Hand: Scribbles (107r), BL Royal 7.C.iv
- Name
- Scribbles (107r)
- Manuscript
- BL Royal 7.C.iv
- Script
- Unspecified
- Scribe
- Unspecified
- Date
- Saec. xi
- Place
- Unknown (CaCC?)
Stokes, English Vernacular Script, ca 990–ca 1035, Vol. 2 (PhD Thesis, University of Cambridge, 2006)
These notes were written with a thin pen in very small script with little pen-lift. The text is partly obscured by a cut in the parchment. The scribbles were perhaps written by the same scribe who glossed the main text: letter-forms are much the same, although the scribbles are messier and less regular. Ascenders and descenders are both longer than minims; descenders are straight, and ascenders can have wedges, or barbs, or lack decoration entirely. Minims have small wedges or small feet, or both or neither. Single-compartment a was used, sometimes with a rounded top formed by the same stroke as the back, but usually with a more pointed top. The back of d is low, sometimes bilinear and sometimes rounded and rising slightly above the base-line. Round e was used, the tongue thin and rising.
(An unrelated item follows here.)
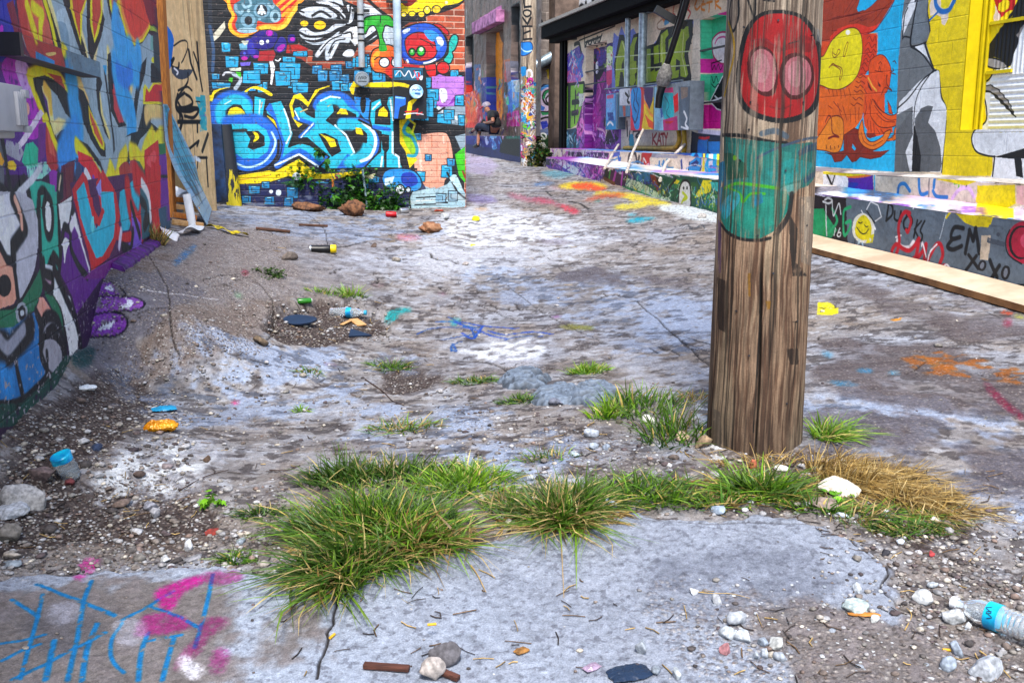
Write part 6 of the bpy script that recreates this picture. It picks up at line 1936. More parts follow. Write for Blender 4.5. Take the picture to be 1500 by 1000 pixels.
POLE = r'''
@ 1040 0 2.5
C k w4 75,-20 65,60 80,115 100,60 100,0
C k w3.4 130,-20 150,40 162,60 165,0
L k w3 195,0 235,5
C #c89a10 w4 60,80 80,140 85,200 70,270 52,350
B k 248,36 180,50 130,100 105,180 95,280 105,370 150,425 250,452 330,440 385,400 408,330 415,240 405,150 380,90 330,50
B #b4121a 245,50 185,64 145,110 122,190 112,280 120,355 160,405 245,432 320,422 370,385 392,320 398,240 390,160 365,100 320,62
B #7a0c12 150,170 200,140 230,160 270,170 340,130 385,150 380,180 320,175 250,190 180,185 a.7 f.3
B #3a0a10 145,190 190,170 235,200 250,280 235,345 190,350 150,310 135,250 a.85
B #3a0a10 255,260 280,205 325,195 370,220 380,290 350,350 300,365 265,330 a.85
B #c06a78 155,200 190,180 228,205 242,270 228,325 190,335 160,305 148,250
B #c06a78 268,265 290,220 330,208 365,235 370,290 345,335 305,350 275,320
B #d8a0a8 a.6 f.4 170,210 200,200 220,250 200,300 170,290
B #d8a0a8 a.6 f.4 290,240 330,225 350,280 320,320 290,300
C #8a1a28 w2 150,150 200,145 240,170
C k w2 a.7 290,160 330,150
E #8a0c14 355,175 26,18
C k w3 a.2 220,390 260,400 300,385
P #a8b0b8 a.5 f.45 390,100 405,110 410,160 395,150
C k w6 48,495 120,498 220,520 280,525
P #1f7a74 50,500 220,520 290,530 370,520 415,540 410,640 360,680 300,700 200,720 50,700
P #2a988c a.8 f.35 60,520 200,540 300,560 290,680 150,700 100,620
P #1c5a44 a.9 f.25 50,560 80,560 130,600 140,650 60,660
C #3a5a80 w4 a.8 170,580 240,545 330,515 385,505 395,520 350,540
C #2a4a6a w4 a.8 330,560 380,540 405,560 400,620 350,660
C #4a6a88 w9 a.7 190,490 240,480 280,500
P #18a0a0 a.7 f.3 200,620 300,580 380,600 330,660 240,680
P #1a8ac0 a.85 f.2 30,600 50,590 60,700 110,720 100,760 60,830 40,800
B #8ac8c0 a.6 f.45 260,690 330,670 320,700 280,720
P #169080 42,700 60,670 130,690 280,700 300,740 270,800 230,850 170,880 110,870 60,840 40,800
P #22a890 a.75 f.35 80,720 240,720 240,820 140,850 80,800
C #4ac028 w5 50,690 100,672 180,680 250,690
C #4ac028 w4 70,690 110,710 120,740 150,710 200,710
B #3ab8d8 a.8 f.3 40,750 90,700 110,730 70,790 50,800
P #1a90c8 a.8 f.3 155,720 190,705 195,740 165,760
E #6ac018 90,578 8,10
C #12141a w5 a.9 40,820 70,855 120,876 180,880 220,872
C #1a1c20 w8 a.85 f.2 240,860 270,820 290,780 300,710
P #1e1c1c a.7 f.35 290,780 320,840 310,960 350,1010 300,1010 290,900
P #d8d0c4 a.4 f.5 320,720 400,720 390,980 330,960
C #14141a w5 398,960 385,990 400,1000 420,990
P #6a3aa0 a.5 f.4 30,800 42,820 40,1000 32,1000
@ 1040 400 3.45
P #c88a1c a.8 f.3 190,0 205,0 205,120 195,120
P #c88a1c a.8 f.3 280,140 310,140 305,180 290,185
P #b07a20 a.7 f.35 480,300 500,300 500,380 480,380
P #2a1810 a.6 f.4 40,20 90,40 80,300 45,280
P #241610 a.6 f.4 380,380 440,380 440,460 400,460
L #0c0a08 w2.2 255,0 250,300
L #0c0a08 w2.6 250,300 235,550
L #0c0a08 w2.2 235,550 220,800
L #0c0a08 w1.6 415,245 440,245
L #1a100c w2 425,250 420,440
P #9a8c80 a.4 f.5 30,680 60,700 70,890 30,860
'''
paint([PO], POLE)
PO.disp += (fbm(PO.MU * 5, PO.MV * 3, 4, 541) - .5) * .014
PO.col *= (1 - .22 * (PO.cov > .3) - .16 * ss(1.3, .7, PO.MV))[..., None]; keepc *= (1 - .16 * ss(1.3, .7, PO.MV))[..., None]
wr = np.clip(ss(.56, .66, fbm(PO.MU * 110, PO.MV * 7, 4, 520)) * .65 + PO.gro * .7, 0, 1)[..., None] * (PO.cov > 0)[..., None]
PO.col = PO.col * (1 - wr) + keepc * wr
PO.col *= (1 - .25 * ss(.5, .8, fbm(PO.MU * 130, PO.MV * 4, 3, 530)))[..., None]
cr = np.exp(-((PO.MU - float(PO.hit([(1112, 470)])[0][0, 0]) - .012 * np.sin(PO.MV * 3.1)) / .0035) ** 2) * ss(1.15, .9, PO.MV); PO.disp -= .02 * cr; PO.col *= (1 - .8 * cr)[..., None]
PW = paintmat('weathered_wood', .8, .5, 160, .2, .002)
def _onp(x, y, o=0.):
    q = PO.hit([(x, y)])[0][0]; th = q[0] / PO.r0 + PO.th0; R = PO.rad(q[1]) + o; return Vector((PO.c[0] + R * math.cos(th), PO.c[1] + R * math.sin(th), q[1])), Vector((math.cos(th), math.sin(th), 0))
po = empty('utility_pole', (bc[0], bc[1], .2), 'thick foreground wooden pole sprayed with a pink eyed red face over green', 'pole')
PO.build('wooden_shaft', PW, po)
for x, y in ((1090, 40), (1140, 30), (1190, 52), (1100, 150), (1176, 150), (1098, 190), (1085, 235), (1150, 250), (1180, 330), (1110, 345), (1132, 400), (1165, 470), (1098, 520), (1150, 590), (1080, 455)):
    a, n_ = _onp(x, y, -.006); MB().tube([a, a + n_ * .012, a + n_ * .0125], [.0022, .0022, .0045], 8).build('nail', MATS['rusty_bar'], po)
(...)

The hook of f is short and branches from close to the base-line, and the tongue is long and flat. The top of g is wide and flat, the mid-section hangs on the left, swings well to the right, then is angled down and left before hooking up at the tip. The shoulders of h, m, n and r are often somewhat angular, and are often deeply split, sometimes branching from the base-line. Caroline r is sometimes found in an Old English context. Tall s is found before c and descends only slightly below the base-line. Latin is not generally distinguished by script, except for straight-backed d and an angular 3-shaped g.